Even the decor has remained the same. “What you see today is exactly how it was 10 years ago. We haven’t changed the color, furniture, anything.”

Patrons liked what they saw. The Simply Life shop sprung from requests from diners to buy fittings and decor items, like the restaurant’s wall hangings, side tables, candles, incense, crockery and glassware. The first Simply Life shop, situated a short distance away from the original restaurant on Dongping Lu, opened for business in late 1999.

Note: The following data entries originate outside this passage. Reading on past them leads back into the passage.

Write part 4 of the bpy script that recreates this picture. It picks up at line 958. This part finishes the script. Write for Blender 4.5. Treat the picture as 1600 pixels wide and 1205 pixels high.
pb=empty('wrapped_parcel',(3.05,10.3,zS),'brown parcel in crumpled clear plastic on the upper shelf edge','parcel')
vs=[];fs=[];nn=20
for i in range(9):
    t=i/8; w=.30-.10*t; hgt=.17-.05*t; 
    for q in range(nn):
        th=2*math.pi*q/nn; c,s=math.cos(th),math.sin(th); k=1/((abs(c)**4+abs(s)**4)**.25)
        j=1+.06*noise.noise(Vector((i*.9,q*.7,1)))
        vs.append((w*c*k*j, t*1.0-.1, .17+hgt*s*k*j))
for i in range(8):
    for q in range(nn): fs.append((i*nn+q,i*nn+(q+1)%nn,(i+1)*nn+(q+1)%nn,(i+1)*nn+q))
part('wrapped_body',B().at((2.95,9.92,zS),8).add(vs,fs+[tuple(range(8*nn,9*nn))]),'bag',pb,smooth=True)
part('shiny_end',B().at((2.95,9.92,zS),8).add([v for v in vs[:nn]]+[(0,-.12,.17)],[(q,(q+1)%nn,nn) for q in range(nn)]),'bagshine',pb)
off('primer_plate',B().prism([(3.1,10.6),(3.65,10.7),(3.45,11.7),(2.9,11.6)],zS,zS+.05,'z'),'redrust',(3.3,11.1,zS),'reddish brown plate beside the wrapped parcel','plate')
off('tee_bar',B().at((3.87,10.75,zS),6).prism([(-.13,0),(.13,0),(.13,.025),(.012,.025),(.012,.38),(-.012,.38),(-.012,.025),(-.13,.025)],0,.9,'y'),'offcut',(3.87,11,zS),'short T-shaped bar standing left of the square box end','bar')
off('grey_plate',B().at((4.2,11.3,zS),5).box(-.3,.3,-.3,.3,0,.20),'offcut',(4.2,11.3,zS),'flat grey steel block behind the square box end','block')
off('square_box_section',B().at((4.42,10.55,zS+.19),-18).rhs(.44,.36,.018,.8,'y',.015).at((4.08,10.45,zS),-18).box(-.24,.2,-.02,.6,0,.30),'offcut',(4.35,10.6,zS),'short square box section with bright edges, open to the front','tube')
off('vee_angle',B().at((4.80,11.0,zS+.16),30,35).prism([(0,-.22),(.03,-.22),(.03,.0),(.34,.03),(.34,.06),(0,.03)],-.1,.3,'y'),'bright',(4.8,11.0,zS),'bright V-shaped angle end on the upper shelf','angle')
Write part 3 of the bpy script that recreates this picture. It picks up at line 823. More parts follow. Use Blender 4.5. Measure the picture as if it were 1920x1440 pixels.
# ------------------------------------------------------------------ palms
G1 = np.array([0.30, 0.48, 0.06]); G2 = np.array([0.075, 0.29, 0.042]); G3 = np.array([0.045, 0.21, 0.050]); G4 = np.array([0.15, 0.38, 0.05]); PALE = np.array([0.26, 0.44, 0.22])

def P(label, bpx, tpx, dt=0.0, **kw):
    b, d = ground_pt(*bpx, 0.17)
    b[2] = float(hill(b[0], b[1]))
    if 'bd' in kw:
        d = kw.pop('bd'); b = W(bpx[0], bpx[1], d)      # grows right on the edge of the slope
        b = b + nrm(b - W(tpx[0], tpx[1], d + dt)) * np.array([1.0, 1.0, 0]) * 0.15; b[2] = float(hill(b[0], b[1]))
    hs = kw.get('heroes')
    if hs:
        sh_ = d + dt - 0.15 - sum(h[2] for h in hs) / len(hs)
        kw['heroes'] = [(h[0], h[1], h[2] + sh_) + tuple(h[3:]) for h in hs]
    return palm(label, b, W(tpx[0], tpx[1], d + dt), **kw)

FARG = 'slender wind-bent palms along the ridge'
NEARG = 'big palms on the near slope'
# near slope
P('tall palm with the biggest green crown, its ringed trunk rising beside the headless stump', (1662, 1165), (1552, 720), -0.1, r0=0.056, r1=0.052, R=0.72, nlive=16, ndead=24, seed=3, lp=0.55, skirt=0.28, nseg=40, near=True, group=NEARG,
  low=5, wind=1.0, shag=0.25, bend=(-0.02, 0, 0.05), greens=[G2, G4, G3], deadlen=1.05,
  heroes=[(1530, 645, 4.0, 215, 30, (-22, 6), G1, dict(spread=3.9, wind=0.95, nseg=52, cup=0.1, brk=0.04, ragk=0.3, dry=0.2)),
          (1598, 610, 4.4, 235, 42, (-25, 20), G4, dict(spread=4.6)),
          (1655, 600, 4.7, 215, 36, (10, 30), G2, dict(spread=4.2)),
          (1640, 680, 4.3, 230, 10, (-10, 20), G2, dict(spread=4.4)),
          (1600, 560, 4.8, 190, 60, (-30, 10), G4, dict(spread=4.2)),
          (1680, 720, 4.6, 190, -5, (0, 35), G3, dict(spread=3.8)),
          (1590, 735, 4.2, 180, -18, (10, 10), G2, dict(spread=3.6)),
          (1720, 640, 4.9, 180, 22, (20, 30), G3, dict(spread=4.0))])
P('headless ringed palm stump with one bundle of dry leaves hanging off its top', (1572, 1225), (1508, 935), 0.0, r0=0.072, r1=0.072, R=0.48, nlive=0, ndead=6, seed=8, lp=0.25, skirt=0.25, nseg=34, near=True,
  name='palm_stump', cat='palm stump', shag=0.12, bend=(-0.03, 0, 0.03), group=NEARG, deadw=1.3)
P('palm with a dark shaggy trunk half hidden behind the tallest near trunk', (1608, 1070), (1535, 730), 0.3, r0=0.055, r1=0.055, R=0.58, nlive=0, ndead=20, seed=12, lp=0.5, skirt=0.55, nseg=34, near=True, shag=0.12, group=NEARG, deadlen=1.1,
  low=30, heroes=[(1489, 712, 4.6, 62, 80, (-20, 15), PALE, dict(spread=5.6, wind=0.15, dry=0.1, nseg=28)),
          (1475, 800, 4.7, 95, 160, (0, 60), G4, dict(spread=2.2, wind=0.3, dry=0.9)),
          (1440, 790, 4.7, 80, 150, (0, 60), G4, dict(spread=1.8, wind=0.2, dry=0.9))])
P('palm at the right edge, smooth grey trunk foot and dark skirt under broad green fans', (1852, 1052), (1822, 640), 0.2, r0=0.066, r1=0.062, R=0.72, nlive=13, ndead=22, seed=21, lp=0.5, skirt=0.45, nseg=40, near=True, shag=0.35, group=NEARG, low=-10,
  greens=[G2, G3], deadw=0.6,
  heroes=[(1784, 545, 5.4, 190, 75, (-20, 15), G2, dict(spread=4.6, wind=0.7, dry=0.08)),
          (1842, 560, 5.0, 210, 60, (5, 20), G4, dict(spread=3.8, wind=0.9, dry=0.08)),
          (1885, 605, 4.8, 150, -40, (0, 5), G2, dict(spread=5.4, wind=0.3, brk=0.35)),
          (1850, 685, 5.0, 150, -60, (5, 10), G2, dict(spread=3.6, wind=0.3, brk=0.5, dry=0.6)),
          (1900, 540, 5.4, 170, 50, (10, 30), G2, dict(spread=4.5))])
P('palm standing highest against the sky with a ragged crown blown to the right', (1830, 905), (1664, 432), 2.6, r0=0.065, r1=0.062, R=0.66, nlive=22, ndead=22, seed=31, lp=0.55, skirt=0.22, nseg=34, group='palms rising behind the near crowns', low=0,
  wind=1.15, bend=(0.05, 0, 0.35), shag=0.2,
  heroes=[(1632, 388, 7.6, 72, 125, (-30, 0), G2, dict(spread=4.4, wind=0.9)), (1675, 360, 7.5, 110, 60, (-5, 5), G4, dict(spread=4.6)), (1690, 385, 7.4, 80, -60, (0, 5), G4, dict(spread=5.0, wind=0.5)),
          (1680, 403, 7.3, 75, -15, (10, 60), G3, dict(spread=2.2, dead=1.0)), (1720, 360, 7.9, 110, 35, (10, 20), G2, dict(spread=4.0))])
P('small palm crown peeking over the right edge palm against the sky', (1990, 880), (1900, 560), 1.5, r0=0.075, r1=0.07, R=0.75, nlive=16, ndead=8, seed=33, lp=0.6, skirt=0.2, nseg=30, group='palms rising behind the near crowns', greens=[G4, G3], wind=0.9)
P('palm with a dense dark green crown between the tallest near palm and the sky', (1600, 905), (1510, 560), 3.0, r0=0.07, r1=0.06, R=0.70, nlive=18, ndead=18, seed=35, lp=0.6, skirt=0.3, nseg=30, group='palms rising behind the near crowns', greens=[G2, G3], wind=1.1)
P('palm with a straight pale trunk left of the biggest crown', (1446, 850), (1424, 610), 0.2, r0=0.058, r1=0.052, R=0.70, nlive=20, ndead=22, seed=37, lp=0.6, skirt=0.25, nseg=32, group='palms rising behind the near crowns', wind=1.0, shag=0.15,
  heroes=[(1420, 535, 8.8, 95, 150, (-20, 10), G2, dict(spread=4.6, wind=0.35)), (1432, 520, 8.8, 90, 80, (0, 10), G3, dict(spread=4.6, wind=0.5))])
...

“Back in 1999 there were no lifestyle shops, no gift shops, no such thing,” says Choon. “We had customers coming in to the restaurant saying, ‘Can we buy your candles?’ ‘Can we buy this?’ ‘Can we buy that?’ Back then, what was available in  Shanghai was the type of candles and incense people used for praying at temples, while decorative and fragrant candles and incense for the home were nowhere to be seen. When people ask you so many times, almost every day, it got me thinking, ‘There must be a market for this.’ So that’s basically how it happened, and, voila, Simply Life was born.”

Choon says the lifestyle shop’s success lies in providing value for money and listening to customers.

“What we’re trying to achieve is to offer something unique to buy as opposed to all the cheap stuff you see. I never set out to be a luxury or high-end store. I don’t want to be known as that ‘expensive shop,’ although unfortunately some people have labeled us that. What I offer is value for money. I will use this example: You pay 100 kuai and you get a 100 kuai worth of value back. That’s relative; you know everybody has their own gauge in terms of the value of something. I give you something unique, something of better quality and I give you a guarantee and I can give you a brand name on top of it. That’s what I’m trying to achieve.”

These days Choon takes a backseat in the business and has been given the honorific title of Chairman (“whatever that is,” he jokes) only involving himself to the extent he wants, which is mostly on the creative side. The rest of time he spends traveling around the world or just “walking the streets, enjoying life.”

“I’ve achieved what I wanted to achieve and I’ve come away very happy and it has even gone past what I wanted to achieve. I wanted to create a name, a brand. But everything has been opportunistic. I never had a grand plan. Some people are like, ‘Oh, you must have planned all these things,’ but no, it just kind of happened.”